We Westerners tend to coddle and patronize people outside the West, telling them comfortable, multi-cultural, relativistic lies, humoring their Marxism or Ming restorationism or whatever crazy obsolete thing it is they are working with because we don’t expect anything better from barbarians. Let me now violate this quaint custom by being perfectly clear with the Chinese people. You’re no threat to us, in fact you deserve our pity. We both seem to be in trouble now, but the difference between us is that we will adapt and recover, and you will not. We will throw our current leaders out, eventually, and replace them with less incompetent ones, but you can’t do that. Your leaders have failed you once again, yet you have no more ability to get replace them than you did with the Dowager Empress or Chairman Mao. You will never make it to the point of being a serious rival for America this way. You are trying to compete with a formidable opponent with one hand tied behind your back, merely because your leaders don’t trust you to make your own decisions about where to strike.

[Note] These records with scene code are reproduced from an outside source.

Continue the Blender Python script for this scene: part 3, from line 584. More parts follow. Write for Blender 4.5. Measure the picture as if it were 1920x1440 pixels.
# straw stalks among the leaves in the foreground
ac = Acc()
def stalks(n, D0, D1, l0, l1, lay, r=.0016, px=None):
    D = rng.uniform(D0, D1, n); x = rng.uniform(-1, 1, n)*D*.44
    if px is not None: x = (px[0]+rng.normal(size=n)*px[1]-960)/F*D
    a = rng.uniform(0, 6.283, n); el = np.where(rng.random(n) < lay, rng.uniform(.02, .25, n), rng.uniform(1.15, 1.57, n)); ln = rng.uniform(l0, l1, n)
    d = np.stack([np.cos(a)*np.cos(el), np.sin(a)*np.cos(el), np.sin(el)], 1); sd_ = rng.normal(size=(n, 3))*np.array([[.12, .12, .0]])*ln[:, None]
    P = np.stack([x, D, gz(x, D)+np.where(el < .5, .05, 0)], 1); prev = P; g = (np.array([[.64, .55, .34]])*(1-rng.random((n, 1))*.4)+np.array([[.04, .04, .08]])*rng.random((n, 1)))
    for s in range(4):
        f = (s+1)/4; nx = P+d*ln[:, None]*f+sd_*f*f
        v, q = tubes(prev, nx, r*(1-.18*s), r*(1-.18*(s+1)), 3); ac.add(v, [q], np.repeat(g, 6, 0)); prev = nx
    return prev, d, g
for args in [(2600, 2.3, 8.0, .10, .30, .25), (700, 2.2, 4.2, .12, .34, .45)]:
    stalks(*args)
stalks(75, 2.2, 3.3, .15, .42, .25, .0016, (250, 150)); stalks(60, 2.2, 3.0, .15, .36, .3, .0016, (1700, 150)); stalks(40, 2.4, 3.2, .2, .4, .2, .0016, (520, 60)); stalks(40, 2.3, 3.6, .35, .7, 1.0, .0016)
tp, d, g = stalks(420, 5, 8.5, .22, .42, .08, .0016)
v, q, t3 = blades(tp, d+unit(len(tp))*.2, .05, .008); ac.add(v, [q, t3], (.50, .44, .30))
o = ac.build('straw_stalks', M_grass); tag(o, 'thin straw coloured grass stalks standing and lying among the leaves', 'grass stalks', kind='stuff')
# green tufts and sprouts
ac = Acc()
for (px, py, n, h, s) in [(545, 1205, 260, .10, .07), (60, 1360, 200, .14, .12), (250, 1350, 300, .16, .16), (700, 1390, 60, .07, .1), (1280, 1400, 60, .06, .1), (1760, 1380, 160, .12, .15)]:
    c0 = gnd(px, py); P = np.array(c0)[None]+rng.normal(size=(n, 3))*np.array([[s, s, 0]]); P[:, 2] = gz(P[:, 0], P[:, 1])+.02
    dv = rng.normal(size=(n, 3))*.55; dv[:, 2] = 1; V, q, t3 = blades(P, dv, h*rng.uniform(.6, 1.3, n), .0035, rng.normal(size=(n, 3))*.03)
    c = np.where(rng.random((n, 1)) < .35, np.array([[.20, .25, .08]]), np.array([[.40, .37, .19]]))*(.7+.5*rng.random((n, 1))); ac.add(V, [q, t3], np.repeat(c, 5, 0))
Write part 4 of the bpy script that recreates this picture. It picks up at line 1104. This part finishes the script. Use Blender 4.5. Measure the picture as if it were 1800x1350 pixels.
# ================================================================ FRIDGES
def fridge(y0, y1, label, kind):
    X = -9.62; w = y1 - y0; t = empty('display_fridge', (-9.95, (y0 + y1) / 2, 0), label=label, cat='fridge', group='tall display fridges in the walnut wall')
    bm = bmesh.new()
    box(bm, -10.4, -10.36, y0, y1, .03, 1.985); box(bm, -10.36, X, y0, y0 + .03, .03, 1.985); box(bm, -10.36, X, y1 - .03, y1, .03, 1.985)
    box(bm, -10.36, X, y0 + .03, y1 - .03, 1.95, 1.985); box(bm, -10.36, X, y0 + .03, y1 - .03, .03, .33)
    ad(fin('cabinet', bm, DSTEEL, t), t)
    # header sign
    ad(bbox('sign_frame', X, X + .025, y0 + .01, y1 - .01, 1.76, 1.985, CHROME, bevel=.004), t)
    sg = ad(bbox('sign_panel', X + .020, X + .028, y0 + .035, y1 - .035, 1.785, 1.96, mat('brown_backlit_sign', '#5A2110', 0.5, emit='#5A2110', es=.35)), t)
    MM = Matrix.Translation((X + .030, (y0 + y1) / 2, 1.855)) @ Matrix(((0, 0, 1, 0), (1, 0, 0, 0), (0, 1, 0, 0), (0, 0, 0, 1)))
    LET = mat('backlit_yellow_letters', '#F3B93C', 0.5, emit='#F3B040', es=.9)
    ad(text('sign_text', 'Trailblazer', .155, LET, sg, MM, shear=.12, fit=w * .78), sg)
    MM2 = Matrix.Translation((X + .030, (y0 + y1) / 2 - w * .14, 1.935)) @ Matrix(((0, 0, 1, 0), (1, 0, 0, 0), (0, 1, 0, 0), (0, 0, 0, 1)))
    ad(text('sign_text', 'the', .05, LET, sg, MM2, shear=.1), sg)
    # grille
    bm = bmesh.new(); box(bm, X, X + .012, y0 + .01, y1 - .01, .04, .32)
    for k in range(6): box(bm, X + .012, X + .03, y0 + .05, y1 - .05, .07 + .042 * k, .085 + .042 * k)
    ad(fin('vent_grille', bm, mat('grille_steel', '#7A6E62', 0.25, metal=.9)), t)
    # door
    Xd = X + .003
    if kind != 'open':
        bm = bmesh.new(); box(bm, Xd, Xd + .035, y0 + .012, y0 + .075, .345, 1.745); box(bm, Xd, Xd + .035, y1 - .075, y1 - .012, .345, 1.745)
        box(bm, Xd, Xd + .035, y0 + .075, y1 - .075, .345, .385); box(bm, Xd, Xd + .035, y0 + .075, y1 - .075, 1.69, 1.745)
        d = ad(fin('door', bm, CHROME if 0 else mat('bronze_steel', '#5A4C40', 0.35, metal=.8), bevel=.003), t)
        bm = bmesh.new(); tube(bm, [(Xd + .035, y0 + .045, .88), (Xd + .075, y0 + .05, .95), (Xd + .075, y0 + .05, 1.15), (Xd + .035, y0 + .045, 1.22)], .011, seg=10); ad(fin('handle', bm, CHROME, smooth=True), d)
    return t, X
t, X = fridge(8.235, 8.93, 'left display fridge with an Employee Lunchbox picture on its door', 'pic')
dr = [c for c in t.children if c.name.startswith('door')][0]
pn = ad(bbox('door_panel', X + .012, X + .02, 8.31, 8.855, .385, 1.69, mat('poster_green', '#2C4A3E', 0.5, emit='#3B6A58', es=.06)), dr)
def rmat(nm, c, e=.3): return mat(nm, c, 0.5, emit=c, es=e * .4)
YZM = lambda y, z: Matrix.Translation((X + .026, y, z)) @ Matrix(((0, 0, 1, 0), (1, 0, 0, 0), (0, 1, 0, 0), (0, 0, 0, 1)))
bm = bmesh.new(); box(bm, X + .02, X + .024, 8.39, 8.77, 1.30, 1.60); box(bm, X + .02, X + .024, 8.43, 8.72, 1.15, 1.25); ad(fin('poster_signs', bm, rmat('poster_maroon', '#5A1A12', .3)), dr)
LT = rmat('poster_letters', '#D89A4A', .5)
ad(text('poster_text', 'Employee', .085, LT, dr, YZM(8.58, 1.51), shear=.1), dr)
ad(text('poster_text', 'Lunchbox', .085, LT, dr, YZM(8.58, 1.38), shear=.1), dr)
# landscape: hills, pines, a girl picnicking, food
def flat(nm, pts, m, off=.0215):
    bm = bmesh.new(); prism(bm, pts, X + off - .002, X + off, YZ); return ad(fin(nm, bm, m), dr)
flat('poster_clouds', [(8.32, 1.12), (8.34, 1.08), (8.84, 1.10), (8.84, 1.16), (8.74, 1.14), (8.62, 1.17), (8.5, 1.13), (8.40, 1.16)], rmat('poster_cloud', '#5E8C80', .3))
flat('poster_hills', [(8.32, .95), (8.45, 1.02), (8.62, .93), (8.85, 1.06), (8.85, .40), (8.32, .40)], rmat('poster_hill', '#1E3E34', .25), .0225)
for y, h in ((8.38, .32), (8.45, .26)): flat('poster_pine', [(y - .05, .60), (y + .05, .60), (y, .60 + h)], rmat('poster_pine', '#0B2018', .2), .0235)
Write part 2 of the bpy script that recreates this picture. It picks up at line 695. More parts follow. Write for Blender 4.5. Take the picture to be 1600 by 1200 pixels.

This difference is not one between Chinese and Western culture, though that’s what your masters want you to think - it is the difference between free people and serfs. (Chinese culture involves playing the gu qin and writing poetry with a brush; the single-party Leninist state has nothing at all to do with Chinese traditions, being a recent Western invention.) It is simply impossible to both ban the teaching of Plato and Locke and have a truly developed economy or a genuinely modern society. That can work for a little while, a decade or two, but not for the generations and centuries required to really catch up. People who pretend otherwise are not really your friends. The West got to where it is by being what it is, and many revolutions against the dead hand of tradition were required in the process. Ideas matter, so freedom matters. To believe in a third way between freedom and slavery is nothing but a form of cowardice, a failure to come to grips with what’s really necessary. Freedom is frightening. So are you men, or mice? Do you really expect that a timid, trembling, obedient mouse will ever rule the world, will ever take real power away from the people who dared to tame the lightning, and travel to the Moon?

 

http://www.scribd.com/doc/36093208/Research-Paper-Ghost-Money-by-Daniel-Cloud-of-Princeton-University

[7] Posted by The Plantagenets on 10-31-2012 at 02:01 AM · [top]

Very interesting read, Plantagenets. Many thanks.

[8] Posted by MichaelA on 11-4-2012 at 04:42 PM · [top]

One of the things I have learned while writing a thesis on fifth-century christology is the centrality of the patron-client relationship in all civilized cultures in all times and places EXCEPT modern English-speaking societies. This is the sense in which America can be described as “exceptional”. It also shows why Americans make such bad imperialists - our model is not exportable to non-Anglophone societies, but we have become so oblivious to our own exceptionalism that we do not realize it.

For Americans, our only references to patronage-based culture are the “Godfather” movies and Chicago politics. What we can only see as corruption and cronyism, most people regard as normal.